Talvez ela nem tivesse reparado nisso, não fora estarem ainda recentes as queixas sobre a violência policial na Amadora. Ao seu espanto, responderam: “Temos que estar sempre preparados para mostrar que não roubámos.”

É que o Lobo Mau era só na história, na floresta, na casa da avózinha – e as prisões, os espancamentos, os tiros, a morte de amigos, a perda da casa, da família, dos vizinhos, a mudança para um asilo de sem abrigo ou um campo de refugiados, esses, são reais.
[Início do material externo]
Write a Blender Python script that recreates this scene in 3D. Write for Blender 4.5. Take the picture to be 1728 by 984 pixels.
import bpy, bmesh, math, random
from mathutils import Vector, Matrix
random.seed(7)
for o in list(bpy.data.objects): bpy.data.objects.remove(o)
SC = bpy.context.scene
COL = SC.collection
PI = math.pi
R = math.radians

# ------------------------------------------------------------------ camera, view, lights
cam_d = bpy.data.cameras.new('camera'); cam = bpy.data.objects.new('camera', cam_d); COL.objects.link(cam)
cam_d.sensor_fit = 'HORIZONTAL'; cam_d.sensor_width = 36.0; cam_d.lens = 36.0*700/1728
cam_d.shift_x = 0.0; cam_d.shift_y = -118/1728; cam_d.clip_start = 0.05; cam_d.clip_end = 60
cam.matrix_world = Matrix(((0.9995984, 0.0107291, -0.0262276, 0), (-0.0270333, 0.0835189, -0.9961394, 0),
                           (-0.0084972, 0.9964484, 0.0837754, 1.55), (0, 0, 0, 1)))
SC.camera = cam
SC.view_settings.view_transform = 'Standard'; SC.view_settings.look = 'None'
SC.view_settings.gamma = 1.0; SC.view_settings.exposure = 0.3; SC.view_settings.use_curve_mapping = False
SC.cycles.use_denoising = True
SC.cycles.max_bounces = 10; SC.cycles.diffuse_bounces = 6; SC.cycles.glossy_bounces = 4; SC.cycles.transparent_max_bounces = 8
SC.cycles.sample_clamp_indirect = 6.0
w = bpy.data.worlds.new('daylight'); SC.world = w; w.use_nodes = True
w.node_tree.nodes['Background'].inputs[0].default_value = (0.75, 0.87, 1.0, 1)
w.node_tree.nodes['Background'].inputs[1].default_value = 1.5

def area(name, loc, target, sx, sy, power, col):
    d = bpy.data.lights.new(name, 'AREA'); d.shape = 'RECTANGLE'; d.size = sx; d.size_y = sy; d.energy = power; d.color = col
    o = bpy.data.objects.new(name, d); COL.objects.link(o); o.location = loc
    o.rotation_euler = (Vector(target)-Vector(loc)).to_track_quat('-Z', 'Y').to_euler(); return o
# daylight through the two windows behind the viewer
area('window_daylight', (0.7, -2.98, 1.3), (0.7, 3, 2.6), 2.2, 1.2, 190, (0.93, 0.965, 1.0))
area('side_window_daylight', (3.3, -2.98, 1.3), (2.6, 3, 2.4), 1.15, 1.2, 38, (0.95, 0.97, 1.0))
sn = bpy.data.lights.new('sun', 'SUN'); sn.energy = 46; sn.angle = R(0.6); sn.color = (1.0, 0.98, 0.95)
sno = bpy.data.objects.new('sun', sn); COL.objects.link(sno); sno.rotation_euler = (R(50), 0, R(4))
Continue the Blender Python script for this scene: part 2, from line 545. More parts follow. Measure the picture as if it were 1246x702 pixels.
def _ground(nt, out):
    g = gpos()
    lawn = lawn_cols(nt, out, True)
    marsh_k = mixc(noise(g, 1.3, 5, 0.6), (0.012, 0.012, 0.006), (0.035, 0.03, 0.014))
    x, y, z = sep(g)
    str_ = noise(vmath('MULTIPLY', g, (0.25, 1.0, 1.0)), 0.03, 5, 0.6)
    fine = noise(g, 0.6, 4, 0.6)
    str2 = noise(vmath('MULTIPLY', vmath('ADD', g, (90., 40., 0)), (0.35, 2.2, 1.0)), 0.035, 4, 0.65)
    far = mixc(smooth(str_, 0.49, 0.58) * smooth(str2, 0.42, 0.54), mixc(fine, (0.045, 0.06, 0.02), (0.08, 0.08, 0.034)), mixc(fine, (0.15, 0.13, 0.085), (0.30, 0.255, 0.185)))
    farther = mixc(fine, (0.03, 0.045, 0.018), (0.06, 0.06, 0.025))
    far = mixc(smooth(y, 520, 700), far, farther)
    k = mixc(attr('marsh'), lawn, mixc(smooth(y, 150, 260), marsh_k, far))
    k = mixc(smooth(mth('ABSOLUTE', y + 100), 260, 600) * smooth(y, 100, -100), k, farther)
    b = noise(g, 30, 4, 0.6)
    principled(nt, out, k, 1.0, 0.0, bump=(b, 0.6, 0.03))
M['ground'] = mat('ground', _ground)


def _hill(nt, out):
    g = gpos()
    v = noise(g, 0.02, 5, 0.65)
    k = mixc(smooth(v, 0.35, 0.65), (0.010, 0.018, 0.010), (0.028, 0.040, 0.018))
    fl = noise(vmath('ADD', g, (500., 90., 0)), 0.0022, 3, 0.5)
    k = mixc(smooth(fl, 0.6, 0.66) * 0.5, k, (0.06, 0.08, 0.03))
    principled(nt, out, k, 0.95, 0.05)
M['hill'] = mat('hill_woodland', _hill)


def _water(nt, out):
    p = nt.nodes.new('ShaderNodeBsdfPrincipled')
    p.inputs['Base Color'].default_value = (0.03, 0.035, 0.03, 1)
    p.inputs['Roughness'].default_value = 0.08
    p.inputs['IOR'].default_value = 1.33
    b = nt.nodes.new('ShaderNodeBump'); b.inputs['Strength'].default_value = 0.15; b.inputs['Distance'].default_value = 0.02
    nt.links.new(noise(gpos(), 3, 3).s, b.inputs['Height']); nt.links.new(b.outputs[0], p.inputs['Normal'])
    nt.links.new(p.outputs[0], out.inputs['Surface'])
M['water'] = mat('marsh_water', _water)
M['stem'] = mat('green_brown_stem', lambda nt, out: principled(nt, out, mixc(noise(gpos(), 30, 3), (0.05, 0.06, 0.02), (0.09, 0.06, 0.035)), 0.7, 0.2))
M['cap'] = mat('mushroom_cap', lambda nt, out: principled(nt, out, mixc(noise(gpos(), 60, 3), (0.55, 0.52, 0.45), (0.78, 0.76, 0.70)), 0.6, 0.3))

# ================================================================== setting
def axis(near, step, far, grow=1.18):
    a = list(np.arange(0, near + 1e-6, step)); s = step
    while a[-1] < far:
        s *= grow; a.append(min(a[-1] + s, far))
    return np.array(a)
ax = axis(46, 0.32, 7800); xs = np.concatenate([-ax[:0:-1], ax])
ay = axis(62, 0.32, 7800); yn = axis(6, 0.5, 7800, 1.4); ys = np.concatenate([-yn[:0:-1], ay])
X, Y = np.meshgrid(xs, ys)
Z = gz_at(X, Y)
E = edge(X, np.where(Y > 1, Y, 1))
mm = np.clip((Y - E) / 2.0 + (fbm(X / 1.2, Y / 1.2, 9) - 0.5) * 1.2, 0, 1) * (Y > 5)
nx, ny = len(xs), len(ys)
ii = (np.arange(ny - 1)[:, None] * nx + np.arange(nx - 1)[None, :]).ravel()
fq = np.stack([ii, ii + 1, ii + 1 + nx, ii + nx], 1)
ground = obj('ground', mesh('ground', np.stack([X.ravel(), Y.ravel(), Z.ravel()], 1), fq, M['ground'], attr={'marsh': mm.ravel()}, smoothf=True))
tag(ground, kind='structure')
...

Talvez se pudesse pensar em trauma, mas o termo é normalmente reservado a casos socialmente mais aceitáveis, catástrofes naturais ou provocadas, exércitos regulares, vítimas de actos de terror de grupos informais, a violência exercida pelas instituições do Estado não entra nesta contabilidade. Penso, no entanto, naquelas crianças de Santa Filomena que, saídas de manhã de casa, ao voltar da escola só encontraram escombros... E pergunto-me se não terão, também elas, reacções de medo que, um dia, quem sabe, em relação a elas ou ao menino sírio da fotografia, se transmutarão em violência, para grande surpresa e indignação de nós, os outros, os que até gostam de ser fotografados e se podem dar ao luxo de esquecer a prova de pagamento de um café.